Nanuet School District Superintendent Plans a Bold Agenda for 2019-2020

Dr. Kevin McCahill, Superintendent of the Nanuet School District, sets its direction and tone while responding to the often wide-ranging interests of the board of trustees, administrators, teachers, parents, students and community.

By Barry Warner

The Nanuet Union Free School District Board of Education appointed Dr. Kevin McCahill as the new Superintendent of Schools effective July 1, 2019. As School Superintendent, he will oversee the daily operations and the long-range planning of the school district.

“I had the luxury of being an internal candidate for the position as School Superintendent, which brings some value to the district in that I can hit the ground running in a lot of ways and help us move forward with our district goals,” Dr. McCahill said. “This will be my sixth year working in Nanuet and I am continuing to work on important goals that have been established. The Nanuet School District rests on four foundational pillars, which are our 3–5 year district goals and govern most of our programs. In no priority order, Pillar 1 is the development of 21st century skills of communication and collaboration in order to develop young adults to be innovative thinkers and go into a world that is changing all the time—a world that expects our children to be nimble and capable and have personal skills that are less rigid based on content and what you are able to learn and adapt to change. There are a lot of sub-goals and a lot of work can be done there. Foundational Pillar 2 is the academic success of our students by training or staff so that their practices in the classroom are top notch. We want to hold onto practices that are successful in our field and bring our teachers into the 21st century to use new methodologies of working with content, the internet and technologies. Anyone can find facts these days, but the objective is to teach our children to get those facts, put them together, synthesize those thoughts, work as a group and engage in problem solving. In the public field, we are governed by flagship standardized test scores and output measures, and we want all of our kids to have the highest GPAs they can possibly get. We want to get into how they study, how they spend their time in and out of the class and how they prepare for assessments. We have an obligation to help the students prepare for another level of education, such as a vocation, on the job training, college or University. Those skills are part of our second pillar that includes how we teach our students to learn plus be good students and then perform on assessments with all of our children succeeding.”

“We have a huge focus on ‘equity of access’ to high-level courses. From kindergarten through 12th grade, we want our students to have an opportunity of access to those top notch experiences,” Dr. McCahill continued. “We are erasing the tracks and stigma of students having difficulty in earlier grades and developing ways of finding kids’ strengths and leveling the playing field by having them go on to advanced courses. We are developing ‘opportunity indexes’ to bring each child into the fold by offering a remediation course, a lunch bunch, a before-school group or a summer course to ramp up to their curriculum to hit the ground running. What’s important to me as Superintendent is that we develop children with life-long character-skills. We have invested in the RULER Program through Yale Institute by building children to adults with wide ranging skills and to be able to join the world.
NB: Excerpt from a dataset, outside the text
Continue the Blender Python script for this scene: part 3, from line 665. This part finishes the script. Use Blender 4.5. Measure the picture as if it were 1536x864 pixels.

I am passionate, enthusiastic and believe in the institute of public education. Because schools are community centers, we have to have seamless ways of communicating things we are doing and the challenges facing us, which is the 3rd Pillar. People in the community and our stakeholders, such as the police department and town officials have to know what is going on to partner in raising our kids and bringing more resources to the district schools. The 4th Pillar is a financial responsibility to our tax payers. We have to make sure as an organization to balance or budgets and that we’re spending the money in a way that is mindful of our goals, we are transparent and respectful to the Nanuet taxpayers.”

For years, equity of access in education has referred to the ability of all students to receive an education from qualified teachers in buildings that are safe and conducive to learning in a district with sufficient resources that are equal among other schools in the same state. Consequently, all students should have an equal opportunity to succeed. Technology has added another dimension to the equation, since it opens up a much broader and richer arrangement of resources and information. Equity of access now includes access to devices to use digital content and connect to fellow students, educators and experts throughout the world. It also means sufficient high-speed broadband to the district, the school building, the classroom and the home.

RULER is an evidence-based approach for integrating social and emotional learnings into schools developed at the Yale Center for Emotional Intelligence. RULER applies ‘hard science’ to the teaching of what has been called soft skills. RULER teaches the skills of emotional intelligence—those associated with recognizing, understanding, labeling, expressing and regulating emotion. These skills are essential to effective teaching and learning, sound decision making, physical and emotional health, plus success in school and beyond.